Without going into too much detail, the show follows blind attorney Matt Murdock on his journey to clean up Hell’s Kitchen, NY from the criminal underworld.  But, it wouldn’t be a superhero story without of course his super powers, which are his enhanced senses that allow him to use his sense of smell and hearing to guide him, along with his super martial arts training, and of course his morality that is constantly questioned!

Frank Miller

The show is an embodiment of Frank Miller’s interpretation of the character with the religious symbolism he brought to the table, and the showrunners have tried their best to replicate Miller’s writing from the mid 80’s.  The problem is, Frank Miller isn’t actually associated with the series, and this takes away a certain understanding of the characters.  Miller said it best himself that Élodie Yung’s portrayal of Elektra isn’t the character he created.  The Netflix series seems to be suffering from a similar problem that Warner Bros. had when they decided to adapt Watchmen without Alan Moore – although both are good, they are both missing that unique touch.

It’s ironic that, what makes this adaptation of the character so successful and makes the audience watch it with glasses that are tinted rosier than Matt Murdock’s himself, is the 2003 “Ben Affleck version”.  People watch this version of the character and, without even realising it, compare it to that movie – and apparently that automatically makes the show a success.  In 2003, the superhero genre was a different kind of animal than it is today, and going by that alone you can’t actually compare this series to that movie.  Although they share the same title and original source material, it would be like comparing Adam West’s Batman (1966) to that of the Christopher Nolan trilogy.

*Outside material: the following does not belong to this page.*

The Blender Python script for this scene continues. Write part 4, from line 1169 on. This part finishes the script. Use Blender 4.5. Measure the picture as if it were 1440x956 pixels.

What makes Netflix’s take on ‘The Devil of Hell’s Kitchen’ a great show is the incredible cinematography used throughout.  It’s the lighting and camera work, along with the music that has done an incredible job at capturing the essence of Frank Miller’s take on this character and the city that he exists in.  The showrunners have done an incredible job at visually creating a beautiful cinematic experience for their audience, and because of this they have succeeded in one of the most important aspects of the series – creating a living, breathing Hell’s Kitchen for ‘The Man without Fear’ to play around in.

The choreography in the fight scenes alone are worth watching this series.  The longshots of Matt beating on thugs aren’t just visually stimulating, but they hook the audience for their entire duration – which, in today’s ‘short attention span’ day and age, is a big statement to make.  You won’t find yourself quickly checking Facebook during these scenes.

There are of course certain aspects of this show that bother me that leave me dissatisfied with particular story arcs, and disappointed that these writers didn’t pick up on some of this stuff.
It feels to me that the writers and showrunners just wanted to feed that ‘instant gratification’ satisfaction of the fans.  Comic book fans are so eager to see their favourite characters appear on screen, that as soon as they have them, it’s on to the next.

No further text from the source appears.